### What is expected
Write each line of the material exactly as given, from the top through the line that contains "pts = [(d.hit(x, y), r, h)", and omit all pictures.
=== Data extract ===
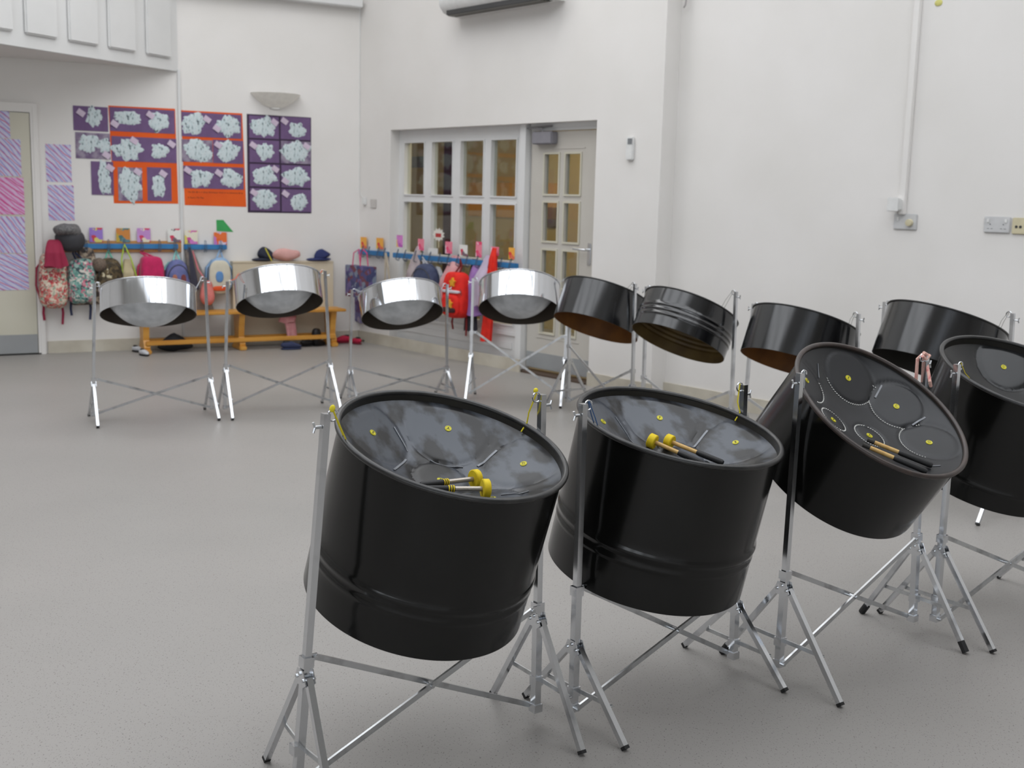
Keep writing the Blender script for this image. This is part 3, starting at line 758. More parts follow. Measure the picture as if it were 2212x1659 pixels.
    # crossed braces between the posts
    for (i, j, dy) in ((0, 1, -1), (1, 0, 1)):
        off = ld * .016 * dy; inn = across * (.03 if i == 0 else -.03)
        a_ = tops[i][2] + off + inn; b_ = V((tops[j][1].x, tops[j][1].y, low + .003)) + off
        br_ = O('cross_brace', T([loc(a_), loc(b_)], .0072, square=True, ry=.0035, xdir=(0, 0, 1)), STEELD)
        O('brace_lug', T([loc(tops[i][2] + off * .9), loc(a_ + inn * .15)], .0085, square=True, ry=.0022, xdir=(0, 0, 1)), STEEL, br_)
        O('brace_bolt', T([loc(a_ - off * .5), loc(a_ + off * .5)], .005, seg=8), STEELD, br_); O('brace_bolt', T([loc(b_ - off * .5), loc(b_ + off * .5)], .005, seg=8), STEELD, br_)
    # pivot
    A0 = tops[0][2] + across * .03; B0 = V((tops[1][1].x, tops[1][1].y, low)); A1 = tops[1][2] - across * .03; B1 = V((tops[0][1].x, tops[0][1].y, low))
    s0_ = (A0 - B1).dot(across); w_ = (B0 - A0).dot(across)
    dz0 = (B0.z - A0.z) / max(1e-6, (B0 - A0).dot(across)); dz1 = (A1.z - B1.z) / max(1e-6, (A1 - B1).dot(across))
    xx = (A0.z - B1.z - dz0 * (A0 - B1).dot(across)) / (dz1 - dz0); pv = B1 + across * xx; pv.z = B1.z + dz1 * xx
    O('pivot_bolt', T([loc(pv - ld * .022), loc(pv + ld * .022)], .0055, seg=10), STEELD)
    return t, tops[0][0], tops[1][0]

def mk(C, a, L, R, pl, pr): return Drum(C, a, L, R, pl, pr)
GB = 'big black steel drums in the front row'; GM = 'shallow black steel drums in the back row'; GS = 'chromed steel drums in the back row'
SB = 'stands under the front black drums'; SM = 'stands under the back black drums'; SS = 'stands under the chromed drums'
def notes_px(d, lst):
    pts = [(d.hit(x, y), r, h) for x, y, r, h in lst]; d.notes = [(p[0], p[1], r, h) for p, r, h in pts]

# ---- front row
pl, pr = (-.485, 2.555), (.087, 2.99)
tL = xyz_near(pl, 704, 893); tR = xyz_near(pr, 1171, 852)
st, a1, a2 = build_stand('chrome folding stand nearest the camera, holding the leftmost big black drum', SB, pl, pr, (.56, -.83), tL, tR, zat(pl, 1430), zat(pr, 1310), zat(pl, 1449), zat(pr, 1325),
    feetL=[(-.597, 2.738), (-.365, 2.385)], feetR=[(-.032, 3.164), (.206, 2.813)], low=.045)
d = mk((-.141, 2.789, .825), (.226, -.195, .954), .438, .295, pl, pr); D1_ = d; d.lip = .019
notes_px(d, [(968, 926, .118, .010), (805, 935, .098, .010), (1131, 1002, .10, .010), (951, 1037, .075, .007), (1062, 1078, .07, .006)])
dt = build_drum(d, 'leftmost big black drum, two mallets with grey metal shafts lying in it', GB, 'big', face=WORN, under=SOOT, outer=BLACKP, inside=SOOT, rim=BLACKR, ridges=[(.302, .017, .0045), (.334, .012, .002)], Rb=.287,
    texts=[(805, 935, 'E', .0088), (968, 926, 'A', .0088), (1131, 1002, 'D', .0088), (951, 1037, 'F', .0085), (1064, 1076, 'G', .0085)],
    strips=[((851, 923.5), (880, 976.6), .0035), ((928.7, 995), (999.9, 1010), .004), ((1031.6, 1008), (1073, 974), .006), ((851, 1016), (877, 993.7), .006), ((1082, 1070), (1142, 1062), .002)])
cord(d, dt, a1, YCORD, tail=1, at=(738, 950)); cord(d, dt, a2, YCORD, tail=2, at=(1133, 920), double=False, r=.002)

pl, pr = (.19, 3.0), (.704, 3.40)
tL = xyz_near(pl, 1260, 872); tR = xyz_near(pr, 1607, 831)
st, a1, a2 = build_stand('chrome folding stand holding the middle big black drum with wooden mallets', SB, pl, pr, (.6, -.8), tL, tR, zat(pl, 1276), zat(pr, 1262), zat(pl, 1386), zat(pr, 1300),
    feetL=[(.062, 3.157), (.321, 2.844)], feetR=[(.58, 3.572), (.828, 3.235)], low=.045)
d = mk((.473, 3.184, .806), (.167, -.149, .975), .439, .295, pl, pr); D2_ = d; d.lip = .019
notes_px(d, [(1425, 903, .118, .010), (1303, 911, .09, .010), (1589, 956, .105, .010), (1470, 985, .07, .006)])
dt = build_drum(d, 'second big black drum from the left, two yellow headed mallets with wooden shafts in it', GB, 'big', face=WORN, under=SOOT, outer=BLACKP, inside=SOOT, rim=BLACKR, ridges=[(.288, .017, .0045), (.320, .012, .002)], Rb=.287,
    texts=[(1303, 911, 'C', .009), (1425, 903, 'F', .009), (1589, 956, 'B', .009)],
    strips=[((1495, 967.7), (1528, 931), .006), ((1520, 993), (1536, 1002.5), .005), ((1329, 901), (1368, 958), .0018)])
cord(d, dt, a1, mat('blue_cord', (60, 90, 130), .7), at=(1275, 920)); cord(d, dt, a2, YCORD, at=(1591, 898), double=False, r=.002)

pl, pr = (.83, 3.335), (1.378, 3.755)
tL = xyz_near(pl, 1728, 806); tR = xyz_near(pr, 2000, 768)
st, a1, a2 = build_stand('chrome folding stand with black rubber feet under the steeply tilted drum', SB, pl, pr, (.58, -.81), tL, tR, zat(pl, 1241), zat(pr, 1160), zat(pl, 1260), zat(pr, 1176),
    feetL=[(.695, 3.526), (.968, 3.145)], feetR=[(1.262, 3.931), (1.493, 3.578)], caps=((0, 0), (1, 0), (1, 1)), low=.05)
d = mk((1.123, 3.463, .824), (.350, -.455, .819), .275, .295, pl, pr); D3_ = d; d.lip = .008; d.dep = .075
n3 = [(1832, 817, .094, .006), (1936, 878, .088, .006), (2007, 956, .086, .006), (1743, 822, .075, .005), (1801, 906, .046, .005), (1878, 941, .05, .005)]
notes_px(d, n3)
dt = build_drum(d, 'steeply tilted big black drum with white dashed circles chalked on its face', GB, 'big', face=DARKF, under=SOOT, outer=BLACKP, inside=SOOT, rim=RUSTR, Rb=.287,
    texts=[(1832, 817, 'E', .0098), (1936, 878, 'C', .0098), (2007, 956, 'D', .0098), (1743, 822, 'G', .0088), (1800, 907, 'F', .0094), (1878, 941, 'A', .0098)],
    strips=[((1889.8, 859.5), (1904, 833), .0055), ((1970, 919), (1998, 902), .0055), ((1766.4, 786), (1768.6, 816.5), .002), ((2002, 1007.8), (2031, 1006.4), .002)])
CHALK = mat('white_chalk', (215, 215, 210), .8)
for i, (nx, ny, nr, nh) in enumerate(d.notes):
    bm = bmesh.new(); K = int(2 * pi * nr / .0078)
    for k in range(K):
        an = 2 * pi * k / K; p = (nx + nr * cos(an), ny + nr * sin(an))
        if math.hypot(*p) > d.Rs * (.70 if i < 4 else .93): continue
        if any(math.hypot(p[0] - q[0], p[1] - q[1]) < q[2] - .003 for j, q in enumerate(d.notes) if j != i): continue
        tg = V((-sin(an + .5), cos(an + .5), 0)); c_ = V((p[0], p[1], d.z(*p) + .0012)); tube(bm, [c_ - tg * .0027, c_ + tg * .0027], .0011, square=True, ry=.0006)
    if len(bm.verts): obj('chalk_circle', bm, CHALK, dt)
cord(d, dt, a1, WCORD, r=.0022)
tl = d.Mi @ V(a2); q1 = d.Mi @ xyz_near(pr, 1976, 826); q2 = d.Mi @ xyz_near(pr, 2006, 832); nn = d.Mi.to_3x3() @ V((0, -.02, 0))
for pts in ([tl, tl + V((-.01, 0, -.02)), q1 + nn * .5], [tl + V((0, 0, .006)), tl + V((.028, -.004, -.004)), tl + V((.030, -.008, -.02)), q2 + nn * .6 + V((-.02, .0, .02)), q2 + nn], [tl + V((-.012, -.008, .0)), tl + V((.012, -.014, -.012)), tl + V((.03, -.008, .0))]):
    obj('hanging_rope', T(pts, .0055, seg=8), PINKR, dt, True)

pl = (1.456, 3.76); c4 = V((1.777, 3.973, .863)); pr = (2.05, 4.20)
tL = xyz_near(pl, 2068, 787); tR = V((2.04, 4.19, .90))
st, a1, a2 = build_stand('chrome folding stand under the big drum cut by the right edge', SB, pl, pr, (.6, -.8), tL, tR, zat(pl, 1163), .27, zat(pl, 1182), .25,
    feetL=[(1.326, 3.936), (1.586, 3.584)], low=.05)
d = mk(c4, (.163, -.307, .938), .400, .295, pl, pr); D4_ = d
notes_px(d, [(2168, 793, .105, .016)])
dt = build_drum(d, 'big black drum half cut off by the right edge of the photo', GB, 'big', face=DARKF2, under=SOOT, outer=BLACKP, inside=SOOT, rim=BLACKR, ridges=[(.33, .012, .003)], Rb=.287, texts=[(2168, 793, 'D', .0098)])
cord(d, dt, a1, YCORD, r=.0012, double=False)

# ---- back row, black
for nm, C, a_, L_, R_d, pl, pr, (tl_, tr_), lab, slab, kw in (
    ('B1', (.602, 7.563, .829), (.283, .299, .911), .244, .289, (.39, 7.84), (.77, 7.28), ((1231, 602), (1372, 613)), 'shallow black drum beside the chromed row, brown paint showing inside its skirt', 'stand of the shallow black drum next to the chromed row', dict(under=BROWN, inside=BROWN)),
    ('B2', (1.041, 6.775, .816), (.356, .299, .885), .228, .289, (.81, 7.02), (1.26, 6.52), ((1397, 619), (1590, 630)), 'shallow black drum with ribbed rings round its skirt', 'stand of the shallow drum with ribbed rings', dict(under=OLIVE, inside=OLIVE, ridges=[(.10, .012, .003), (.128, .012, .004), (.156, .012, .004)])),
    ('B3', (1.547, 6.110, .820), (.276, .241, .930), .243, .289, (1.295, 6.35), (1.775, 5.87), ((1628, 656), (1855, 678)), 'shallow black drum partly hidden behind the steeply tilted drum', 'stand of the shallow drum behind the steeply tilted drum', dict(under=BROWN, inside=BROWN)),
    ('B4', (2.074, 5.524, .897), (.31, .183, .933), .243, .289, (1.854, 5.78), (2.30, 5.262), ((1912, 652), (2188, 677)), 'shallow black drum with a dark inside at the far right', 'stand of the rightmost shallow black drum', dict(under=SOOT, inside=SOOT))):
    hm = (pl[0] - pr[0], pl[1] - pr[1]); ld = V((-hm[1], hm[0])).normalized(); ld = (-ld[0], -ld[1])
    tL = xyz_near(pl, *tl_); tR = xyz_near(pr, *tr_)
    zb = {'B1': (.44, .36), 'B2': (.36, .36), 'B3': (.36, .36), 'B4': (.40, .40)}[nm]
    st, a1, a2 = build_stand(slab, SM, pl, pr, ld, tL, tR, zb[0], zb[1], zb[0] - .09, zb[1] - .09, low=.06)
    d = mk(C, a_, L_, R_d, pl, pr); d.dep = .10
    dt = build_drum(d, lab, GM, 'small', face=DARKF, outer=BLACKB, rim=BLACKR, Rb=R_d - .005, **kw)
    cord(d, dt, a1, WCORD if nm != 'B1' else PINKR, r=.0013 if nm != 'B1' else .004, tail=3 if nm == 'B1' else None); cord(d, dt, a2, mat('dark_cord', (120, 118, 112), .7), r=.0013)

# ---- back row, chromed
for nm, C, a_, L_, pl, pr, (tl_, tr_), (zl, zr_), lab, slab in (
    ('S1', (-2.248, 7.099, .811), (-.106, .343, .933), .157, (-2.571, 6.99), (-1.927, 7.317), ((204, 612), (443, 600)), (821, 812), 'leftmost chromed drum, in front of the hanging school bags', 'leftmost of the chrome stands in the back row'),
    ('S2', (-1.555, 7.59, .862), (-.168, .374, .912), .173, (-1.847, 7.337), (-1.21, 7.66), ((491, 608), (702, 585)), (791, 781), 'highest hung chromed drum, in front of the wooden bench', 'chrome stand in front of the wooden bench'),
    ('S3', (-.796, 8.029, .749), (-.171, .425, .889), .158, (-1.12, 7.87), (-.468, 8.18), ((760, 626), (966, 614)), (796, 794), 'lowest hung chromed drum, in front of the red backpack', 'chrome stand between the blue gift bag and the red backpack'),
    ('S4', (.037, 8.158, .820), (.009, .459, .889), .183, (-.297, 8.17), (.366, 8.08), ((1022, 601), (1229, 603)), (718, 727), 'chromed drum in front of the door, beside the black drums', 'chrome stand in front of the door frame')):
    hm = (pr[0] - pl[0], pr[1] - pl[1]); ld = V((hm[1], -hm[0])).normalized()
    tL = xyz_near(pl, *tl_); tR = xyz_near(pr, *tr_)
    zl = zat(pl, zl); zr_ = zat(pr, zr_); dh_ = .012 if nm != 'S4' else .15
    st, a1, a2 = build_stand(slab, SS, pl, pr, (ld[0], ld[1]), tL, tR, zl, zr_, zl - dh_, zr_ - dh_, low=.045)
    sc_ = 1.0 if nm != 'S2' else 7.59 / 7.684
    d = mk(C, a_, L_, .289 * sc_, pl, pr); d.dep = L_ + (.055 if nm == 'S1' else .035); d.pw = 2.5
    dt = build_drum(d, lab, GS, 'small', face=BOWLM, under=BOWLM, outer=CHROME, inside=m_('brown_black_inside', (66, 58, 50), rough=.35), rim=CHROME, Rb=.289 * sc_ - .005)
    cm = mat('orange_cord', (225, 110, 70), .7) if nm == 'S2' else WCORD
    cord(d, dt, a1, cm, r=.0016); cord(d, dt, a2, cm, r=.0016)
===
### Answer to this task
Keep writing the Blender script for this image. This is part 3, starting at line 758. More parts follow. Measure the picture as if it were 2212x1659 pixels.
    # crossed braces between the posts
    for (i, j, dy) in ((0, 1, -1), (1, 0, 1)):
        off = ld * .016 * dy; inn = across * (.03 if i == 0 else -.03)
        a_ = tops[i][2] + off + inn; b_ = V((tops[j][1].x, tops[j][1].y, low + .003)) + off
        br_ = O('cross_brace', T([loc(a_), loc(b_)], .0072, square=True, ry=.0035, xdir=(0, 0, 1)), STEELD)
        O('brace_lug', T([loc(tops[i][2] + off * .9), loc(a_ + inn * .15)], .0085, square=True, ry=.0022, xdir=(0, 0, 1)), STEEL, br_)
        O('brace_bolt', T([loc(a_ - off * .5), loc(a_ + off * .5)], .005, seg=8), STEELD, br_); O('brace_bolt', T([loc(b_ - off * .5), loc(b_ + off * .5)], .005, seg=8), STEELD, br_)
    # pivot
    A0 = tops[0][2] + across * .03; B0 = V((tops[1][1].x, tops[1][1].y, low)); A1 = tops[1][2] - across * .03; B1 = V((tops[0][1].x, tops[0][1].y, low))
    s0_ = (A0 - B1).dot(across); w_ = (B0 - A0).dot(across)
    dz0 = (B0.z - A0.z) / max(1e-6, (B0 - A0).dot(across)); dz1 = (A1.z - B1.z) / max(1e-6, (A1 - B1).dot(across))
    xx = (A0.z - B1.z - dz0 * (A0 - B1).dot(across)) / (dz1 - dz0); pv = B1 + across * xx; pv.z = B1.z + dz1 * xx
    O('pivot_bolt', T([loc(pv - ld * .022), loc(pv + ld * .022)], .0055, seg=10), STEELD)
    return t, tops[0][0], tops[1][0]

def mk(C, a, L, R, pl, pr): return Drum(C, a, L, R, pl, pr)
GB = 'big black steel drums in the front row'; GM = 'shallow black steel drums in the back row'; GS = 'chromed steel drums in the back row'
SB = 'stands under the front black drums'; SM = 'stands under the back black drums'; SS = 'stands under the chromed drums'
def notes_px(d, lst):
    pts = [(d.hit(x, y), r, h) for x, y, r, h in lst]; d.notes = [(p[0], p[1], r, h) for p, r, h in pts]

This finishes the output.